Friday Five: futuristic farming and augmented animals

4 min readJun 14, 2019

Zone’s Matt Blackwell handpicks and shares the five best stories on new digital trends, experiences and technologies…

1. Rebuilding our trust in tech

It’s not tech, it’s you. At least that’s what this article claims is the reason for the widening trust gap between us humans and advanced technologies. It argues that our own emotional intelligence (or lack thereof) is preventing us from truly embracing game-changing developments in fields such as AI.

It seems to boil down to the fact that we don’t like what we don’t trust, and we don’t trust what we don’t understand. To heal the rift, industry leaders need to acknowledge the trust gap and be transparent about the intentions of their tech. Although good luck engaging the average person on the street long enough to explain the complexity and nuance of machine learning algorithms.

2. Ocado ploughs ahead with futuristic farming

Have you ever looked at a farm and thought “yeah, it’s nice, but it’d be great if it was a bit more vertical”? No? Well Ocado has, and that’s why the online supermarket has invested £17m into Jones Food. The Scunthorpe-based company specialises in hydroponics (growing stuff without soil) to create produce in stacked trays.

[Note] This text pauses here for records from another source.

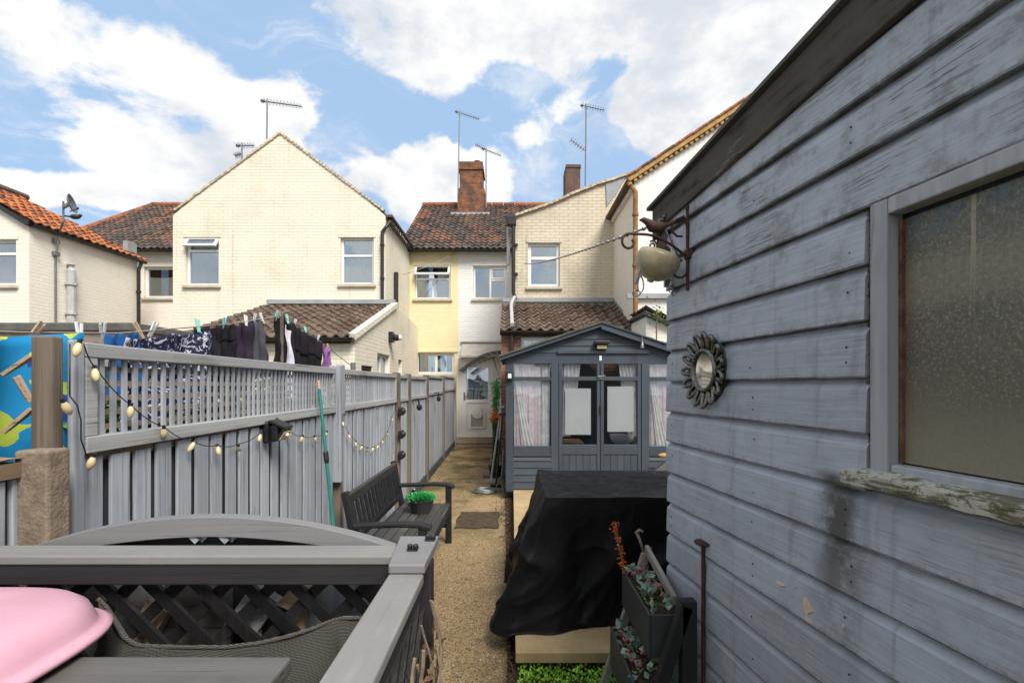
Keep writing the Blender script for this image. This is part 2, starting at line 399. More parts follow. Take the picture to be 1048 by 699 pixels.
M['deadleaf'] = tiles('dead_leaves', (.12, .065, .035), (.07, .04, .025), (.19, .10, .06), .3)
M['rope'] = plain('dry_stem', (.24, .18, .12), .9, .3, 20)
M['felt'] = plain('grey_roof_felt', (.11, .105, .10), .9, .25, 6, .2, bump=.5)
M['outwall'] = plain('outbuilding_wall', (.26, .21, .18), .9, .25, 5, .2, bump=.5)
M['bulb'] = plain('cream_bulb', (.66, .54, .31), .35, .2, 20, .5, bump=0, dirtamt=.05)
M['teal'] = plain('teal_handle', (.012, .17, .15), .4, .1, 10, .5)
M['orange_flower'] = plain('orange_flower', (.70, .20, .03), .7, .3, 20, .2, bump=0)
M['rust_flower'] = plain('dried_orange_flower', (.45, .11, .03), .8, .4, 30, .2, bump=0)
M['pink_flower'] = plain('dusky_pink_flower', (.36, .10, .15), .8, .4, 40, .2, bump=0, dirt=(.5, .35, .35))
def leafmat(name, c1, c2, rough=.5):
    t = NT(name); r = t.rnd(); o = t.obj()
    c = t.mix(r, c1, c2); c = t.scale(c, t.ramp(t.noise(o, 25, 3), .3, .7, .75, 1.25))
    t.b.inputs['Subsurface Weight'].default_value = 0.0
    return t.fin(c, rough, .3)
M['lime'] = leafmat('lime_leaf', (.22, .30, .03), (.10, .17, .025))
M['green'] = leafmat('bright_ground_leaf', (.16, .40, .03), (.30, .54, .06))
M['darkgreen'] = leafmat('dark_leaf', (.035, .075, .022), (.06, .11, .03))
M['bluegreen'] = leafmat('grey_green_leaf', (.12, .20, .155), (.26, .34, .27))
M['plasticgreen'] = leafmat('vivid_green_leaf', (.03, .27, .07), (.06, .40, .12))

def gravel():
    t = NT('path_gravel'); o = t.obj()
    vf = t.n('ShaderNodeTexVoronoi', feature='F1'); t.l(o, vf.inputs['Vector']); vf.inputs['Scale'].default_value = 150
    sep = t.n('ShaderNodeSeparateColor'); t.l(vf.outputs['Color'], sep.inputs[0])
    c = t.mix(sep.outputs[0], (.265, .175, .085), (.45, .315, .16))
    c = t.mix(t.mt('GREATER_THAN', sep.outputs[1], .87), c, (.46, .37, .24))
    c = t.mix(t.mt('GREATER_THAN', sep.outputs[2], .86), c, (.11, .075, .05))
    big = t.noise(o, 1.3, 6, .62); mid = t.noise(o, 5, 5, .65)
    s = t.n('ShaderNodeSeparateXYZ'); t.l(o, s.inputs[0])
    far = t.ramp(s.outputs[1], 3.8, 6.6, .15, .95)
    c = t.mix(t.mt('MULTIPLY', t.ramp(big, .40, .66), far), c, (.085, .075, .025))
    c = t.mix(t.ramp(mid, .5, .78, 0, .55), c, (.12, .075, .035))
    edge = t.ramp(s.outputs[0], -.25, .06)
    c = t.mix(t.mt('MULTIPLY', edge, t.ramp(mid, .36, .58, .1, .75)), c, (.075, .066, .026))
    c = t.mix(t.mt('MULTIPLY', t.ramp(t.noise(o, 3.1, 4), .62, .74), .8), c, (.07, .045, .03))
    t.bump(t.mt('ADD', vf.outputs['Distance'], t.mt('MULTIPLY', mid, .3)), .9, .006)
    return t.fin(c, .85, .25)
M['gravel'] = gravel()
def paving():
    t = NT('yellow_paving'); o = t.obj()
    n = t.noise(o, 3.2, 6, .65); f = t.noise(o, 60, 4, .7)
    c = t.mix(t.ramp(n, .3, .7), (.44, .33, .18), (.30, .22, .115))
    c = t.mix(t.ramp(f, .5, .72, 0, .35), c, (.16, .12, .07))
    t.bump(f, .5, .003)
    return t.fin(c, .8, .25)
M['paving'] = paving()
def groundmat():
    t = NT('ground_soil_grass'); o = t.obj()
    n = t.noise(o, .7, 6, .6); f = t.noise(o, 18, 5, .7)
    c = t.mix(t.ramp(n, .4, .6), (.07, .085, .03), (.10, .075, .045)); c = t.scale(c, t.ramp(f, .3, .7, .6, 1.3))
    t.bump(f, .8, .02); return t.fin(c, .95, .15)
M['ground'] = groundmat()
def dirtyglass():
    t = NT('dirty_shed_glass'); o = t.obj()
    st = t.vm('MULTIPLY', o, (1.0, 9.0, 1.0))
    big = t.noise(o, 3.0, 5, .6); sp = t.noise(o, 85, 4, .65); mid = t.noise(o, 22, 5, .6)
    run = t.noise(t.vm('MULTIPLY', o, (1.0, 44.0, .9)), 1.0, 3, .5, .5)
    sz = t.n('ShaderNodeSeparateXYZ'); t.l(o, sz.inputs[0])
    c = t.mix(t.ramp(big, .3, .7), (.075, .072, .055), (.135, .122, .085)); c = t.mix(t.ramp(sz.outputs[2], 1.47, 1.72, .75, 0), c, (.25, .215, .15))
    drops = t.mt('MULTIPLY', t.mt('MULTIPLY', t.ramp(sp, .47, .53), t.ramp(big, .35, .6, .4, 1)), t.ramp(sz.outputs[2], 1.50, 1.66))
    fs = t.noise(o, 160, 3, .6); c = t.mix(t.mt('MULTIPLY', t.mt('MULTIPLY', t.ramp(fs, .54, .62), t.ramp(sz.outputs[2], 1.50, 1.66)), .7), c, (.25, .225, .15)); c = t.mix(t.mt('MULTIPLY', drops, .30), c, (.035, .035, .027))
    c = t.mix(t.mt('MULTIPLY', t.ramp(run, .60, .67), .8), c, (.30, .265, .175))
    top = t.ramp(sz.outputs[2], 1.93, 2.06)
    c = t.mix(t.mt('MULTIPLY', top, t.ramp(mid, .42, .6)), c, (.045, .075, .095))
    band = t.mt('MULTIPLY', t.ramp(sz.outputs[2], 1.80, 1.86), t.ramp(sz.outputs[2], 1.90, 1.96, 1, 0))
    c = t.mix(t.mt('MULTIPLY', band, .45), c, (.23, .205, .135))
    t.bump(sp, .25, .002)
    return t.fin(c, t.ramp(sp, .4, .6, .18, .5), .5)
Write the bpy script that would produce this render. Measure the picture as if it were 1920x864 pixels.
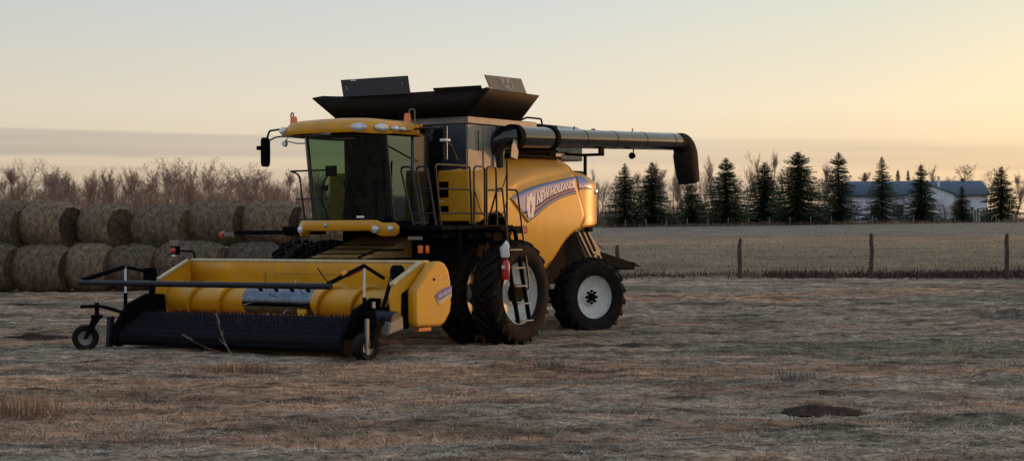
import bpy, bmesh, math, random
import numpy as np
from mathutils import Vector, Matrix

random.seed(7); rng = np.random.default_rng(11)
R = math.radians
scn = bpy.context.scene
for o in list(bpy.data.objects): bpy.data.objects.remove(o)
col = scn.collection

# ------------------------------------------------------------------ camera
cam_d = bpy.data.cameras.new('camera'); cam = bpy.data.objects.new('camera', cam_d); col.objects.link(cam)
cam_d.sensor_width = 36; cam_d.lens = 56.25; cam_d.clip_start = 0.1; cam_d.clip_end = 6000
P_, ROLL = math.atan((432-430.38)/3000.0), R(0.278)
fw = Vector((0, math.cos(P_), -math.sin(P_))); up = Vector((0, math.sin(P_), math.cos(P_))); rt = Vector((1, 0, 0))
r2 = rt*math.cos(ROLL) - up*math.sin(ROLL); u2 = up*math.cos(ROLL) + rt*math.sin(ROLL)
CAMZ = 2.104
cam.matrix_world = Matrix(((r2.x, u2.x, -fw.x, 0), (r2.y, u2.y, -fw.y, 0), (r2.z, u2.z, -fw.z, CAMZ), (0, 0, 0, 1)))
scn.camera = cam
scn.render.resolution_x = 1024; scn.render.resolution_y = 460

# ------------------------------------------------------------------ sky and sun
SUN_AZ, SUN_EL = R(52), R(2.8)          # azimuth to the right of the view direction (+Y)
world = bpy.data.worlds.new('World'); scn.world = world; world.use_nodes = True
nt = world.node_tree; nt.nodes.clear()
def wn(t, **k):
    n = nt.nodes.new(t)
    for a, b in k.items(): setattr(n, a, b)
    return n
L = nt.links.new
out = wn('ShaderNodeOutputWorld'); bg = wn('ShaderNodeBackground'); L(bg.outputs[0], out.inputs[0])
sky = wn('ShaderNodeTexSky', sky_type='NISHITA', sun_disc=False, sun_elevation=SUN_EL, sun_rotation=SUN_AZ,
         air_density=1.2, dust_density=2.2, ozone_density=1.6, altitude=600)
tc = wn('ShaderNodeTexCoord')
sep = wn('ShaderNodeSeparateXYZ'); L(tc.outputs['Generated'], sep.inputs[0])
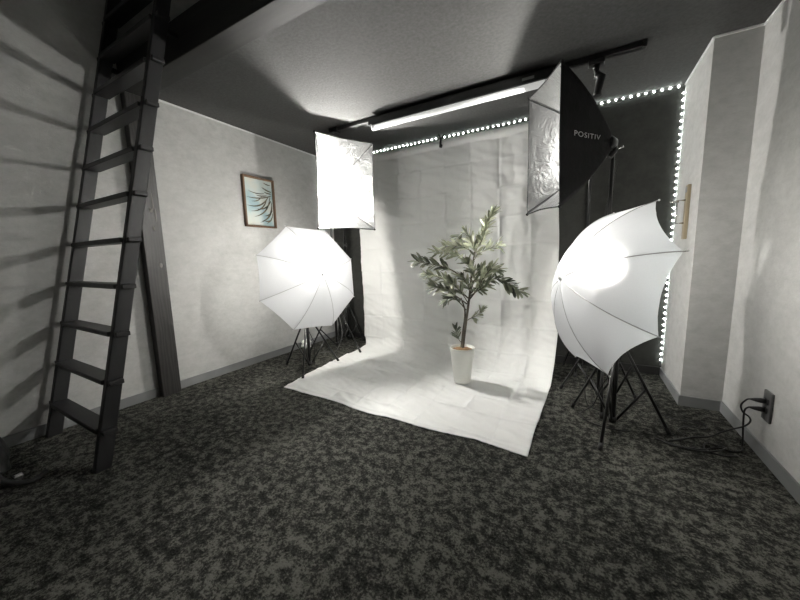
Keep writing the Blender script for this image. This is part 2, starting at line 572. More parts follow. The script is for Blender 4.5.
LEGR = .0075
def tripod(parent, c, feet, hinge, low, pole_r=.0125, top=None, top_r=.010, mid=None, upper=None):
    """column, three legs with caps and braces, collars and knobs of one stand"""
    cx, cy = c
    bm = bm_new(); tube(bm, [(cx, cy, low - .02), (cx, cy, mid)], pole_r, 12)
    obj('column', bm, M_blackmetal, parent)
    bm = bm_new(); tube(bm, [(cx, cy, mid - .03), (cx, cy, top)], top_r, 12)
    obj('upper_tube', bm, M_blackmetal, parent)
    bm = bm_new()
    tube(bm, [(cx, cy, hinge - .025), (cx, cy, hinge + .025)], .021, 12)
    obj('hinge_collar', bm, M_blackplastic, parent)
    bm = bm_new(); tube(bm, [(cx, cy, low - .015), (cx, cy, low + .015)], .019, 12)
    obj('sliding_collar', bm, M_blackplastic, parent)
    bm = bm_new(); tube(bm, [(cx, cy, mid - .028), (cx, cy, mid + .012)], .018, 12)
    k = obj('clamp_collar', bm, M_blackplastic, parent)
    bm = bm_new(); tube(bm, [(cx + .012, cy - .01, mid - .008), (cx + .045, cy - .022, mid - .008)], [.006, .011], 10)
    obj('knob', bm, M_blackplastic, k)
    for fx, fy, fz in feet:
        d = V((fx - cx, fy - cy, 0)).normalized()
        a = V((cx, cy, hinge)) + d * .02
        f = V((fx, fy, fz + .008))
        bm = bm_new(); tube(bm, [a, f], LEGR, 8)
        lg = obj('leg', bm, M_blackmetal, parent)
        e = (f - a).normalized()
        bm = bm_new(); tube(bm, [f - e * .035, f - e * .001], LEGR + .003, 8)
        obj('rubber_foot', bm, M_rubber, lg)
        m = a.lerp(f, .52)
        bm = bm_new(); tube(bm, [V((cx, cy, low)) + d * .018, m], .0065, 8)
        obj('brace', bm, M_blackmetal, parent)
        if upper:
            bm = bm_new(); tube(bm, [V((cx, cy, upper)) + d * .010, a.lerp(f, .24)], .0065, 8)
            obj('brace', bm, M_blackmetal, parent)

def ring_feet(c, r, a0, z=0.0):
    return [(c[0] + r * math.cos(math.radians(a0 + 120 * k)), c[1] + r * math.sin(math.radians(a0 + 120 * k)), z) for k in range(3)]

bs = thing('backdrop_stand', 'black metal stand holding the crossbar inside the top hem of the backdrop', 'backdrop stand', (-1.1, YK, 0))
bm = bm_new(); tube(bm, [(-2.33, YK + .004, 1.945), (.045, YK + .004, 1.945)], .011, 12)
obj('crossbar', bm, M_blackmetal, bs)
for (px, rot) in ((-2.30, 30), (.022, 258)):
    tripod(bs, (px, YK), ring_feet((px, YK), .165, rot), .40, .06, top=1.975, mid=1.1)

# clamp on the top hem
cl = thing('spring_clamp', 'small black spring clamp on the top hem of the white backdrop', 'clamp', (-1.145, YK - .02, 1.94))
for s in (-1, 1):
    bm = bm_new()
    tube(bm, bez([(-1.145 + .004 * s, YK - .018 - .012, 1.905), (-1.145, YK - .014 + s * .016, 1.945), (-1.145 + s * .004, YK - .012 + s * .010, 1.985), (-1.145 + s * .02, YK - .012 + s * .026, 2.018)], 6), [.010] * 18 + [.008], 8)
    obj('jaw', bm, M_blackplastic, cl)
bm = bm_new(); tube(bm, [(-1.163, YK - .012, 1.978), (-1.127, YK - .012, 1.978)], .007, 10)
obj('hinge_pin', bm, M_chrome, cl)

# ------------------------------------------------------------------ light stands
G_ST = 'black tripod light stands'
s1 = thing('light_stand', 'black tripod light stand under the left white umbrella', 'light stand', (-2.03, 1.962, 0), G_ST)
tripod(s1, (-2.03, 1.962), [(-1.888, 1.741, .006), (-2.295, 1.941, 0), (-1.916, 2.205, .006)], .46, .05, top=.745, mid=.56)
s2 = thing('light_stand', 'black tripod light stand carrying the glowing softbox on the left', 'light stand', (-2.185, 2.507, 0), G_ST)
tripod(s2, (-2.185, 2.507), [(-1.882, 2.50, .008), (-2.335, 2.77, 0), (-2.335, 2.245, 0)], .50, .07, top=1.54, mid=.95)
s3 = thing('light_stand', 'black tripod light stand under the right white umbrella', 'light stand', (.179, 1.985, 0), G_ST)
tripod(s3, (.179, 1.985), [(.113, 1.704, 0), (-.016, 2.143, 0), (.43, 2.031, 0)], .48, .05, top=.715, mid=.58, upper=.20)
s4 = thing('light_stand', 'black tripod light stand carrying the dark softbox with white lettering', 'light stand', (.125, 2.30, 0), G_ST)
tripod(s4, (.125, 2.30), ring_feet((.125, 2.30), .25, 32), .46, .07, top=1.50, mid=.95)

# ------------------------------------------------------------------ umbrellas and their lamps
def umbrella(C, n, R, d, roll, label, group, scallop):
    n = V(n).normalized(); C = V(C)
    yaw = math.atan2(n.x, -n.y)
    r_ = V((math.cos(yaw), math.sin(yaw), 0))
    u_ = r_.cross(n)
    if u_.z < 0:
        u_ = -u_
    a = r_ * math.cos(roll) + u_ * math.sin(roll)
    b = -r_ * math.sin(roll) + u_ * math.cos(roll)
    t = thing('studio_umbrella', label, 'umbrella', C, group)
    Rs = (R * R + d * d) / (2 * d)
    phi = math.asin(min(1, R / Rs))
    def rib(k, s):
        th = k * PI / 4
        w_ = s * phi
        return C + (math.cos(th) * a + math.sin(th) * b) * (Rs * math.sin(w_)) + n * (d - Rs * (1 - math.cos(w_)))
    bm = bm_new()
    NS, NP = 22, 14
    ap = bm.verts.new(C + n * d)
    vr = {}
    for k in range(8):
        for i in range(1, NS + 1):
            s = i / NS
            for q in range(NP):
                f = q / NP
                sag = 4 * f * (1 - f)
                s2 = s * (1 - scallop * sag * s ** 3)
                p = rib(k, s2).lerp(rib(k + 1, s2), f)
                p += n * (.006 * sag * math.sin(PI * s)) + n * .0012 * noise.noise(p * 30)
                vr[(k * NP + q, i)] = bm.verts.new(p)
    N = 8 * NP
    for q in range(N):
        f = bm.faces.new((ap, vr[(q, 1)], vr[((q + 1) % N, 1)])); f.smooth = True
        for i in range(1, NS):
            f = bm.faces.new((vr[(q, i)], vr[(q, i + 1)], vr[((q + 1) % N, i + 1)], vr[((q + 1) % N, i)])); f.smooth = True
    obj('canopy', bm, M_umb, t)
    for k in range(8):
        bm = bm_new()
        tube(bm, [rib(k, s / 14) for s in range(1, 15)] + [rib(k, 1.0) + (rib(k, 1.0) - rib(k, .9)).normalized() * .016], .0021, 6)
        rb = obj('rib', bm, M_rib, t)
        bm = bm_new()
        ball(bm, rib(k, 1.0) + (rib(k, 1.0) - rib(k, .9)).normalized() * .012, .0045, seg=8, ring=6)
        obj('rib_tip', bm, M_white, rb)
        bm = bm_new()
        tube(bm, [C + n * (d * .25), rib(k, .52) - n * .004], .0014, 6)
        obj('stretcher', bm, M_rib, t)
    bm = bm_new(); tube(bm, [C - n * .22, C + n * (d + .012)], .0045, 8)
    obj('shaft', bm, M_rib, t)
    bm = bm_new(); tube(bm, [C + n * (d - .004), C + n * (d + .016)], [.012, .006], 10)
    obj('ferrule', bm, M_white, t)
    bm = bm_new(); tube(bm, [C + n * (d * .25 - .012), C + n * (d * .25 + .012)], .010, 10)
    obj('runner', bm, M_rib, t)
    return t
UL_C, UL_N = V((-1.968, 1.965, .793)), V((.934, -.325, .15)).normalized()
UR_C, UR_N = V((.130, 1.985, .760)), V((-.885, -.412, .217)).normalized()
G_U = 'white shoot-through umbrellas on light stands'
umbrella(UL_C, UL_N, .448, .227, -.451, 'glowing white umbrella by the left wall, pointing towards the backdrop middle', G_U, .018)
umbrella(UR_C, UR_N, .448, .252, 5.144, 'glowing white umbrella by the right pillar, its far rim beside the light strip', G_U, .055)

def lamp(stand_xy, stand_top, C, n, bulb, label, bowl):
    """holder clipped on the stand top with a socket and a fat lamp bulb beside the umbrella shaft"""
    sx, sy = stand_xy
    t = thing('studio_lamp', label, 'lamp', (sx, sy, stand_top), 'lamp holders behind the white umbrellas')
    ax = C + n * ((sx - C.x) / n.x)
    bm = bm_new(); tube(bm, [(sx, sy, stand_top - .035), (sx, sy, stand_top + .02)], .017, 12)
    obj('spigot_clamp', bm, M_blackplastic, t)
    bm = bm_new()
    tube(bm, [V((sx, sy, stand_top + .01)), V((ax.x, ax.y, ax.z + .035)), V((ax.x, ax.y, ax.z + .075))], [.012, .016, .016], 10)
    obj('swivel_bracket', bm, M_blackplastic, t)
    bb = V(bulb)
    e = n
    bm = bm_new(); tube(bm, [bb - e * .13, bb - e * .055], .022, 14)
    obj('socket', bm, M_blackplastic, t)
    if bowl:
        bm = bm_new()
        shp = [(-.066, .026), (-.058, .055), (-.042, .076), (-.012, .095), (.004, .100)]
        tube(bm, [bb + e * q for q, _ in shp] + [bb + e * q + e * .003 for q, _ in reversed(shp)],
             [r for _, r in shp] + [r - .003 for _, r in reversed(shp)], 28, cap=False)
        obj('reflector', bm, M_reflector, t)
    bm = bm_new()
    A, B, D = basis(e)
    prof = [(-.065, .014), (-.05, .022), (-.03, .036), (0, .043), (.025, .038), (.042, .022), (.048, .006)]
    tube(bm, [bb + e * q for q, _ in prof], [r for _, r in prof], 16)
    obj('bulb', bm, M_bulb_r if C.x > -1 else M_bulb_l, t)
lamp((-2.03, 1.962), .745, UL_C, UL_N, UL_C + UL_N * .025 + V((0, 0, .085)), 'lamp holder with lit bulb behind the left umbrella', False)
lamp((.179, 1.985), .715, UR_C, UR_N, UR_C + UR_N * .03 + V((0, 0, .09)), 'lamp holder with lit bulb behind the right umbrella', False)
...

The idea behind the investment is to address customer concerns over freshness and sustainability. Ocado’s ultimate aim is to co-locate these vertical farms next to their distribution centres so that food can be delivered to your kitchen within an hour of being picked. And I suppose it literally doesn’t come any fresher than that.

3. Spielberg sets sights on night frights

Steven Spielberg seems to have put aside his beef with streaming platforms (for now). The legendary filmmaker is working on two new projects: one for Apple TV+, and the other is a horror show that you can only watch at night for mobile streaming service Quibi, which is set to launch next year.

You just don’t get the same chills from watching horror in broad daylight, so making you wait until it’s dark outside is a pretty cool idea in my book. It’s an interesting attempt to blend digital with the real world to produce a certain experience, and environment-specific content is a concept I’d love to see explored further.

4. Augmented animals solve climate conundrum

Tricked-out elephant seals, backed up by satellite images and floating robots, are helping scientists figure out why giant holes periodically appear in the Antarctic sea ice. It’s like a real-life episode of Paw Patrol, minus the sugary anthropomorphism.

Sensors attached to seals have built a picture of the mysterious holes, known as polynyas, revealing that they are largely formed naturally as a result of unusual ocean conditions and severe storms. However, it was also found that the circumstances that lead to polynyas are only set to become more common as the global climate changes. Perhaps we really do need Chase on the case.

5. Airbnb embraces its adventurous side

Peer-to-peer rental site Airbnb has added another string to its considerable bow with the launch of Airbnb Adventures. Continuing its growth beyond pure housing rentals, the platform will now offer trips and tours that promise to get you just about as far away from the beaten path as possible.

As is often Airbnb’s style, it is working with local guides as opposed to mass market tour companies to provide a more bespoke and authentic experience to travellers. With more than 200 trips available to destinations worldwide there’s plenty of choice, but given that one of the tours costs £400 for a two-night stay in a tent, you may need deep pockets to satisfy that wanderlust.